The Cameroon Anglophone Civil Society Consortium (CACSC), locally known as "the Consortium", was formed to campaign against what they viewed as discrimination and marginalisation by the francophone majority.

Although it campaigned for federal ties — not secessionism — the campaign met with unyielding opposition from octogenarian President Paul Biya.

The Consortium was dissolved in January 2017, two of its leaders were arrested, and within the anglophone protest movement, the pendulum began to swing in favour of independence.

On October 1, prominent leader Sisiku Ayuk Tabe declared the self-proclaimed republic of "Ambazonia", named after Ambas Bay on the Atlantic Ocean. The state has not been recognised internationally.

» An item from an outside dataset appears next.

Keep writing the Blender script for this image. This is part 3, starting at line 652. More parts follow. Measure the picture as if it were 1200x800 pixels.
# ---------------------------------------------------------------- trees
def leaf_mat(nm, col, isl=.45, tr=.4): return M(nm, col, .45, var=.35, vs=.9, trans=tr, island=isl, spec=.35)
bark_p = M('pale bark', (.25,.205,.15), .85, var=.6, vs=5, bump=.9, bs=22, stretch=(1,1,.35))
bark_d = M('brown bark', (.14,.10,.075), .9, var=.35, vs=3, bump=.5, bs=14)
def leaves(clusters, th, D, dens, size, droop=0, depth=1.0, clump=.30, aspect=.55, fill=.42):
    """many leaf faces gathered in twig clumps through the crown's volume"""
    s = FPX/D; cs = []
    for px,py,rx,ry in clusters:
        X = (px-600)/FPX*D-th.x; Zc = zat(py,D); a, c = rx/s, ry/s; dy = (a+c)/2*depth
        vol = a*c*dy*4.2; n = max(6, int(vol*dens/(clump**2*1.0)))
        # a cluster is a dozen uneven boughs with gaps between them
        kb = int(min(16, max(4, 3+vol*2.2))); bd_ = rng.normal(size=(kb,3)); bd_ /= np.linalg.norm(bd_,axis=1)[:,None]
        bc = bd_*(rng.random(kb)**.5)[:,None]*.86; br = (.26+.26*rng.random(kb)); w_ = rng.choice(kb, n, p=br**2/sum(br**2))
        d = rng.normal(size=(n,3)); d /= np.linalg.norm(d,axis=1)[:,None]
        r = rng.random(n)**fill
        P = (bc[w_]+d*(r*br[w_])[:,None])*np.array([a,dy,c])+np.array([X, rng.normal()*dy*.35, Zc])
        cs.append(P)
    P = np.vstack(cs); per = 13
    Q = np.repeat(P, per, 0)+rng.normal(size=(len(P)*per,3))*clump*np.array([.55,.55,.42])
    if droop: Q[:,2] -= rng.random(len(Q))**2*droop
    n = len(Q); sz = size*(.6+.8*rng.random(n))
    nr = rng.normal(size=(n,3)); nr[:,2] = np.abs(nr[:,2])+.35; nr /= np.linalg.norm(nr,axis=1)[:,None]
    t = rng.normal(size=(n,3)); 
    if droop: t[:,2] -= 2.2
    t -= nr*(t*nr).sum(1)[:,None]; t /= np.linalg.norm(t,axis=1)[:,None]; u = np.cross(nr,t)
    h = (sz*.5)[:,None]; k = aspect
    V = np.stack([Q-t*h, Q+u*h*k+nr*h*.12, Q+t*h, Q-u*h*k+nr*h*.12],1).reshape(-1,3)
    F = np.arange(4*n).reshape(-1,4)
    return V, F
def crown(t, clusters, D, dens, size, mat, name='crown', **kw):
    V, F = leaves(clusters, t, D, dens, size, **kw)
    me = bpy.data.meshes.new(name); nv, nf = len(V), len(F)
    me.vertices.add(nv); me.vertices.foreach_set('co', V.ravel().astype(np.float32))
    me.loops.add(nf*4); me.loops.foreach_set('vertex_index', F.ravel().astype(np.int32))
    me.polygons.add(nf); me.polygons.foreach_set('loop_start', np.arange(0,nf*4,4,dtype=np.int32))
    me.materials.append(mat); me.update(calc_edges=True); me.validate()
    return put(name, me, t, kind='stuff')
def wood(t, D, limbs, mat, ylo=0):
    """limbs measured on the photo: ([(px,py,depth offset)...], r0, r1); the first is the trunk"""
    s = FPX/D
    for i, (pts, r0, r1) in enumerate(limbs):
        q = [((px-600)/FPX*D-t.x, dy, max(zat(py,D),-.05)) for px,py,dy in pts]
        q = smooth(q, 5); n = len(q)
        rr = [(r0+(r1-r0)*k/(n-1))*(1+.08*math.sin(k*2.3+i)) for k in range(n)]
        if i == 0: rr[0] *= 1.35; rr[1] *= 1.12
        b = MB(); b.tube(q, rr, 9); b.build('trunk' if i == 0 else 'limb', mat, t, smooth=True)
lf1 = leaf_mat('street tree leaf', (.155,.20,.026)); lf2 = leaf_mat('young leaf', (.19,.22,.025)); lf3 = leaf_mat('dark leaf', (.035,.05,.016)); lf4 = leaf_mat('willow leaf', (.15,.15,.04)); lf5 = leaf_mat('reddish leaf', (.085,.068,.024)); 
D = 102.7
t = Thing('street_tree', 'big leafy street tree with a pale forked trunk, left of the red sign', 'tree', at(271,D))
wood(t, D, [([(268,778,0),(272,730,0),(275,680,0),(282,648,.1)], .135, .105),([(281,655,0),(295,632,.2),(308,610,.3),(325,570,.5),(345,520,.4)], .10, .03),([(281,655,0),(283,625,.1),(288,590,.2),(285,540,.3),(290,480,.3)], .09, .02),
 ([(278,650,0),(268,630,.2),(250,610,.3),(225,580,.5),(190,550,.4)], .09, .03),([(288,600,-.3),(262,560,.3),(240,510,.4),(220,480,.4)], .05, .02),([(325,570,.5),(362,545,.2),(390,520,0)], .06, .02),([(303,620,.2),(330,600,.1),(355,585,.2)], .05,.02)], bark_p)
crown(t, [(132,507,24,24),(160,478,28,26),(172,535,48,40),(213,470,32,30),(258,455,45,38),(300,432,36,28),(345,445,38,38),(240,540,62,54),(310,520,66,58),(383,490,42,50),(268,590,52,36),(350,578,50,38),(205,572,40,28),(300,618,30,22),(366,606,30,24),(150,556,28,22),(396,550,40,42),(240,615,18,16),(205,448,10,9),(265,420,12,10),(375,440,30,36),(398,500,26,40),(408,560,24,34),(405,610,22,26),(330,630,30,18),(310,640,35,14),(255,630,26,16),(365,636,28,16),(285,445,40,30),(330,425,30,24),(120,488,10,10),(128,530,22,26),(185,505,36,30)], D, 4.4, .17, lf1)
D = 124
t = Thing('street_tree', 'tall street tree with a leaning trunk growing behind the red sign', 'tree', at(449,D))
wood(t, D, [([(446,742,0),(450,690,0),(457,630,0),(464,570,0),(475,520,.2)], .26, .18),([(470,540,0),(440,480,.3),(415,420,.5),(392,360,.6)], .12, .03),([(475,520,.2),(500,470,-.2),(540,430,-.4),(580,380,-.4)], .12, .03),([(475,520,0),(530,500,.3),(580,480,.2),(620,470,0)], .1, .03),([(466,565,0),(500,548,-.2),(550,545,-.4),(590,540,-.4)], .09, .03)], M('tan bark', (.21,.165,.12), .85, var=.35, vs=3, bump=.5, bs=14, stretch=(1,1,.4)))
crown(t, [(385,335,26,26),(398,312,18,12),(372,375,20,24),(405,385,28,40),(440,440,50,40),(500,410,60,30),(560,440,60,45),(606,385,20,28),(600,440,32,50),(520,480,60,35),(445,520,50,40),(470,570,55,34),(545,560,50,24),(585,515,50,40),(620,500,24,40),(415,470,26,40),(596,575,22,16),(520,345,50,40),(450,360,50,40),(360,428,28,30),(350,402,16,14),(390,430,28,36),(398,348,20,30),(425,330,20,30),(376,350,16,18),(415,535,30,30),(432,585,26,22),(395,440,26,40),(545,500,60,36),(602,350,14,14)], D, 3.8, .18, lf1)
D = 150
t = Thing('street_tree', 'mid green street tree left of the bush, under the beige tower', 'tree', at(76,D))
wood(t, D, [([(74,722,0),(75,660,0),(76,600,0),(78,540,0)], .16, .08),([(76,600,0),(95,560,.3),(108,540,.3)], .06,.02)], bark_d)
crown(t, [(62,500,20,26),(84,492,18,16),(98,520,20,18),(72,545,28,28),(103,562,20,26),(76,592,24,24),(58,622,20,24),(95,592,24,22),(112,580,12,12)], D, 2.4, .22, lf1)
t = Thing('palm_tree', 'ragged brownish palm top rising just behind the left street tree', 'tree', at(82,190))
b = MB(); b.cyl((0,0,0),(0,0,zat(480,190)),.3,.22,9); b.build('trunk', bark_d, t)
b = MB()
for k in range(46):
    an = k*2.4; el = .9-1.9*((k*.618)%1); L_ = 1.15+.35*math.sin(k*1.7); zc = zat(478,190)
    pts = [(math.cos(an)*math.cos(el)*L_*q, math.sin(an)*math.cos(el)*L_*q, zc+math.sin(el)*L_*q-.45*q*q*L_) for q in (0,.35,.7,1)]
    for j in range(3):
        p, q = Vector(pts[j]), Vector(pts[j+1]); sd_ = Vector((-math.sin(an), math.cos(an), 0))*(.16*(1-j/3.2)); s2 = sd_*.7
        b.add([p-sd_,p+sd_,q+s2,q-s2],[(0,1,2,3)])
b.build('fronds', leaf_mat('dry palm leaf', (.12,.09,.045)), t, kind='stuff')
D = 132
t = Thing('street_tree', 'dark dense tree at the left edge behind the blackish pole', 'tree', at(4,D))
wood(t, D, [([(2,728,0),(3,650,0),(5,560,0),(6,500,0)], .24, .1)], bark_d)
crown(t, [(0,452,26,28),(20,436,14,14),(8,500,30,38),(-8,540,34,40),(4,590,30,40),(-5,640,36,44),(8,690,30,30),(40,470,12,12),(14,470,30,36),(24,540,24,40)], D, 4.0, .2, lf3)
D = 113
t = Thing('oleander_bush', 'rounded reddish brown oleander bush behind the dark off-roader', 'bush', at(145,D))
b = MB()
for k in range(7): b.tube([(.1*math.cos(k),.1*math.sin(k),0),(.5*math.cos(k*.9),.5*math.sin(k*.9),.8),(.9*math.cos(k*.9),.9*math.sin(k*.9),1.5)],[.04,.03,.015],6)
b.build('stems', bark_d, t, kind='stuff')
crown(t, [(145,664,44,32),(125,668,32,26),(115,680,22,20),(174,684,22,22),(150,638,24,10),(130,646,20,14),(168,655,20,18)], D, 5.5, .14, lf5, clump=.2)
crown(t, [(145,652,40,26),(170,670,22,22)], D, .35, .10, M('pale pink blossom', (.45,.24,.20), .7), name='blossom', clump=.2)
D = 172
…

Biya countered with a crackdown and enlisted the help of neighbouring Nigeria in denying a haven to the "terrorists".

ASYLUM

In January, Ayuk Tabe and 46 of his supporters were extradited by Nigeria to Cameroon despite claims that many of them had lodged asylum applications.

In this climate of spiralling mistrust and revenge, calls for separatism, rather than federalism, are dominant.

The loudest calls have come from the Southern Cameroons Ambazonia Consortium United Front (SCACUF), headed by Ayuk Tabe, which advocates peaceful means to advance independence.

Many of its members are activists with a background in teaching, law or farming, but it also counts former leaders of the outlawed Southern Cameroon National Council (SCNC), which began the campaign for independence back in 1995.

"Negotiations are our best weapon," said Millan Atam, a SCACUF leader.